The Coming Gold Rush
The comments below are an edited and abridged synopsis of an article by Hugo Salinas Price
The price of gold is under strict control by the powers that be, because a surging gold price would announce the imminent collapse of the value of the US dollar.
Understanding the artificiality of the gold price lies in considering the meaning of what is clearly set out before our eyes.
Gold does rise vertically, on occasion, as investors buy gold at the lowest possible price. Yet gold regularly falls nearly vertically in value, either in one large bump downwards, or in a series of smaller steps.
The reason for considering vertical falls in gold as an anomaly is that sellers of gold invariably want to obtain as many dollars as possible for it. They never dump their gold in as short a timeframe as possible.
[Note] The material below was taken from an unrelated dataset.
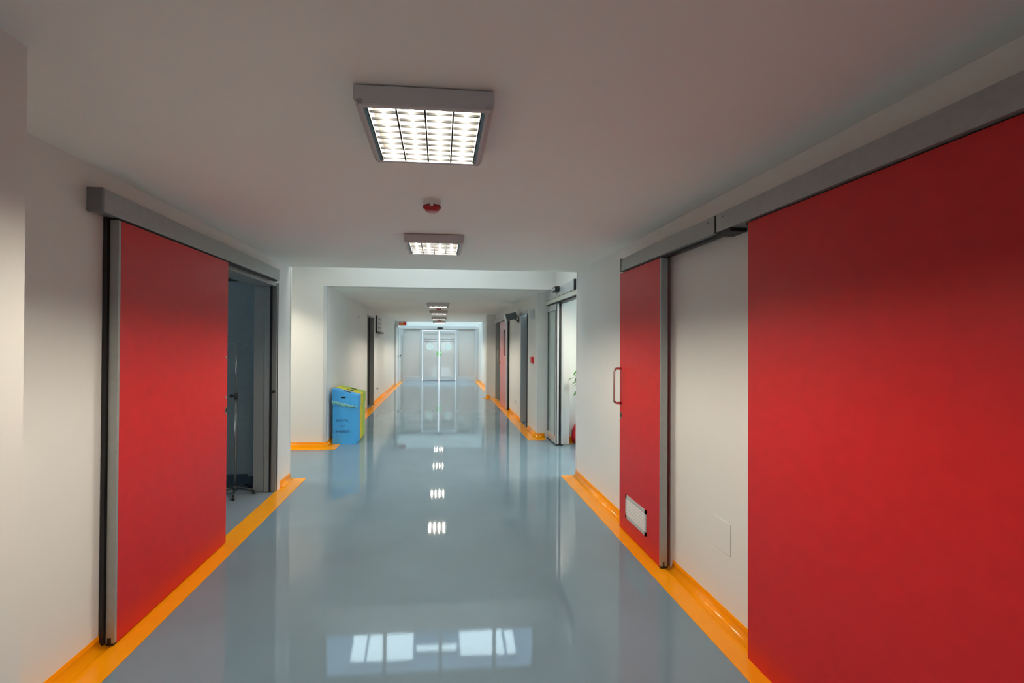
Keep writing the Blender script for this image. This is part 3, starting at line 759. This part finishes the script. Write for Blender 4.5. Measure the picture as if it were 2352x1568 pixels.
r = empty('exit_sign', (-1.5, 16.9, 2.31), 'small red and white sign hanging at the far left ceiling edge', 'sign')
MB().box(-1.655, -1.34, 16.86, 16.885, 2.315, 2.495, 0.004).build('panel', WHITEP, r)
MB().box(-1.635, -1.36, 16.8575, 16.8595, 2.335, 2.48).build('red_field', SIGNRED, r)
MB().box(-1.63, -1.46, 16.855, 16.857, 2.435, 2.475).build('white_field', WHITEP, r)
MB().box(-1.62, -1.47, 16.855, 16.857, 2.395, 2.42).box(-1.62, -1.41, 16.855, 16.857, 2.35, 2.372).build('orange_lines', SIGNORANGE, r)
MB().box(-1.765, -1.66, 16.83, 16.93, 2.25, 2.494, 0.006).build('bracket_box', WHITEP, r)

r = empty('security_camera', (XR, 9.0, 2.15), 'dark grey box camera on a wall bracket above the far right wall', 'camera')
mb = MB().box(-0.115, 0.115, -0.10, 0.10, -0.07, 0.07, 0.006)
rotm = Matrix.Rotation(math.radians(-14), 4, 'Y')
bmesh.ops.transform(mb.bm, matrix=Matrix.Translation((1.485, 9.0, 2.195)) @ rotm, verts=mb.bm.verts)
mb.build('case', GREYBOX, r)
mb = MB().box(-0.128, -0.115, -0.105, 0.105, -0.075, 0.075, 0.003)
bmesh.ops.transform(mb.bm, matrix=Matrix.Translation((1.485, 9.0, 2.195)) @ rotm, verts=mb.bm.verts)
mb.build('front_bezel', ALU_L, r)
MB().tube([(1.55, 9.0, 2.165), (1.61, 9.0, 2.125), (1.655, 9.0, 2.105)], 0.016, 10).build('arm', GREYBOX, r)
MB().tube([(1.59, 9.0, 2.23), (1.63, 9.0, 2.225), (1.645, 9.0, 2.19), (1.648, 9.0, 2.13)], 0.008, 8).build('cable', DARK, r)
MB().box(1.648, XR - 0.001, 8.95, 9.05, 2.07, 2.15, 0.003).build('wall_plate', GREYBOX, r)

r = empty('call_point', (XR, 7.6, 1.27), 'red fire alarm call point at the far right corner', 'fire alarm')
MB().box(1.622, XR - 0.001, 7.53, 7.64, 1.27, 1.385, 0.004).build('case', SIGNRED, r)
MB().box(1.6205, 1.6215, 7.545, 7.625, 1.295, 1.36).build('push_plate', mat('call_plate', (0.55, 0.01, 0.015), 0.3), r)
r = empty('alarm_sounder', (XR, 7.6, 2.06), 'pale plate fixed high by the far right corner', 'alarm')
MB().box(1.635, XR - 0.001, 7.46, 7.70, 2.065, 2.235, 0.012).build('case', mat('pale_blue_plastic', (0.50, 0.56, 0.60), 0.35), r)
MB().box(1.66, 1.6625, 7.44, 7.72, 2.045, 2.255).build('back_plate', WHITEP, r)
r = empty('wall_switch', (XR, 7.9, 2.1), 'pair of tiny white clips beside the pale plate', 'switch')
MB().box(1.645, XR - 0.001, 7.82, 7.90, 2.135, 2.16).box(1.645, XR - 0.001, 7.86, 7.98, 2.09, 2.115).build('body', WHITEP, r)

def plate(name, x, sx, y0, y1, z0, z1, label, cat, m=WHITEP, th=0.006):
    o = MB().box(x + sx * 0.0005, x + sx * th, y0, y1, z0, z1, 0.0015).build(name, m)
    return tag(o, label, cat)
plate('cover_plate', XR, -1, 2.322, 2.466, 0.392, 0.575, 'blank wall coloured cover plate between the two red doors', 'cover plate', WALL, 0.0045)
r = empty('power_socket', (XR, 9.35, 0.33), 'white socket low on the far right wall', 'socket')
MB().box(XR - 0.012, XR - 0.001, 9.3, 9.42, 0.30, 0.38, 0.002).build('plate', WHITEP, r)
MB().box(XR - 0.013, XR - 0.0121, 9.33, 9.39, 0.325, 0.355).build('outlet', mat('outlet_grey', (0.45, 0.45, 0.44), 0.4), r)
r = empty('power_socket', (XL, 11.95, 0.36), 'white socket with dark plug low on the far left wall', 'socket')
MB().box(XL + 0.001, XL + 0.012, 11.9, 12.02, 0.33, 0.41, 0.002).build('plate', WHITEP, r)
MB().box(XL + 0.012, XL + 0.045, 11.94, 11.98, 0.355, 0.39, 0.003).build('plug', BLACK, r)
r = empty('thermostat', (XL, 9.35, 2.2), 'tiny white sensor high on the far left wall', 'thermostat')
MB().box(XL + 0.001, XL + 0.018, 9.32, 9.40, 2.16, 2.24, 0.003).build('case', WHITEP, r)
MB().box(XL + 0.0181, XL + 0.019, 9.34, 9.38, 2.175, 2.19).build('vent_slot', DARK, r)

# ---- potted plant and red waste bag in the lobby
px_, py_ = 2.46, 6.46
r = empty('potted_plant', (px_, py_, 0), 'green leafy plant seen through the open automatic door', 'plant')
MB().lathe([(0.09, 0.001), (0.12, 0.02), (0.155, 0.26), (0.165, 0.26), (0.165, 0.30), (0.145, 0.30), (0.14, 0.27)], px_, py_, 28).build('pot', TERRA, r)
MB().lathe([(0.02, 0.262), (0.139, 0.262), (0.138, 0.27), (0.02, 0.272)], px_, py_, 24).build('soil', mat('soil', (0.05, 0.03, 0.02), 0.9, noise=(40, 0.3)), r)
st = MB(); lf = MB()
rnd = random.Random(11)
def leafmesh(mb, base, d, ln, wd, droop):
    d = d.normalized(); side = d.cross(Vector((0, 0, 1)))
    if side.length < 0.1: side = Vector((1, 0, 0))
    side.normalize()
    rows = []
    for k in range(7):
        t = k / 6
        w_ = wd * math.sin(math.pi * min(1, t * 0.96 + 0.04)) ** 0.8
        c = base + d * ln * t + Vector((0, 0, -droop * ln * t * t))
        nz = Vector((0, 0, 0.18 * w_))
        rows.append((mb.bm.verts.new(c - side * w_ / 2 + nz), mb.bm.verts.new(c), mb.bm.verts.new(c + side * w_ / 2 + nz)))
    for a, b in zip(rows, rows[1:]):
        for j in range(2):
            f = mb.bm.faces.new((a[j], a[j + 1], b[j + 1], b[j])); f.smooth = True
trunk = [(px_, py_, 0.26), (px_ + 0.02, py_, 0.6), (px_ - 0.01, py_ + 0.01, 0.95), (px_ + 0.01, py_, 1.25)]
st.tube(trunk, 0.014, 8, 0.5)
for k in range(26):
    z = 0.84 + 0.34 * k / 25
    a = k * 2.4 + 2.9
    b = Vector((px_, py_, z - 0.05))
    L_ = rnd.uniform(0.26, 0.38)
    tip = b + Vector((math.cos(a) * L_, math.sin(a) * L_, rnd.uniform(0.03, 0.14)))
    mid = (b + tip) / 2 + Vector((0, 0, 0.03))
    st.tube([b, mid, tip], 0.004, 6, 0.5)
    for j in range(7):
        t = 0.3 + 0.7 * j / 6
        p = b.lerp(tip, t) + Vector((0, 0, 0.03 * math.sin(math.pi * t)))
        aa = a + (-1) ** j * rnd.uniform(0.5, 1.2)
        leafmesh(lf, p, Vector((math.cos(aa), math.sin(aa), rnd.uniform(-0.5, 0.25))), rnd.uniform(0.09, 0.14), rnd.uniform(0.034, 0.05), rnd.uniform(0.2, 0.7))
st.build('stem', BARK, r)
lo = lf.build('foliage', LEAF, r)
md = lo.modifiers.new('thick', 'SOLIDIFY'); md.thickness = 0.0008

bx, by = 2.285, 6.83
r = empty('waste_bag', (bx, by, 0), 'red waste bag on the lobby floor behind the automatic door', 'waste bag')
bm_ = MB(); seg = 40; prof = [(0.05, 0.001), (0.135, 0.02), (0.155, 0.09), (0.15, 0.20), (0.115, 0.30), (0.055, 0.365), (0.024, 0.395)]
rings = []
for rr, z in prof:
    rings.append([bm_.bm.verts.new((bx + (rr * (1 + 0.06 * math.sin(5 * t + z * 9) + 0.035 * math.sin(13 * t))) * math.cos(t) * 1.0, by - 0.06 + (rr * (1 + 0.06 * math.sin(5 * t + z * 9))) * math.sin(t) * 0.85, z)) for t in [2 * math.pi * k / seg for k in range(seg)]])
for a, b in zip(rings, rings[1:]):
    for k in range(seg):
        f = bm_.bm.faces.new((a[k], a[(k + 1) % seg], b[(k + 1) % seg], b[k])); f.smooth = True
bm_.bm.faces.new(rings[0][::-1]); bm_.bm.faces.new(rings[-1])
bm_.build('bag', BAG, r)
MB().lathe([(0.024, 0.39), (0.018, 0.402), (0.05, 0.45), (0.045, 0.455), (0.015, 0.405)], bx, by - 0.06, 16).build('knot', BAG, r)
Therefore, it is evident that the seller of gold that crashes the price cannot be interested in maximizing the amount of dollars that they obtain through such an operation.
Such a seller can only be a government (or governments) fighting a rising gold price in order to defend the value of their fiat currency, because a rising gold price announces a failing fiat currency.
At the moment, there is only a minimal interest in owning gold; most are focused on maximizing their ownership of dollars, euros, pounds, etc.
However, when the King of Fiat—the US dollar—suffers a loss of value in terms of other currencies, or shows a persistent tendency to fall in value, it will dawn upon investors that owning dollars (and other fiat currencies) is a losing proposition, and they will rush to acquire whatever they can of the yellow metal. Official selling to break the price will only slow down its rise, and present a momentary opportunity for panicked investors to acquire some gold—far less than they might have acquired had they not been so blind to the danger.
At that point, gold will be rising by hundreds of dollars an hour.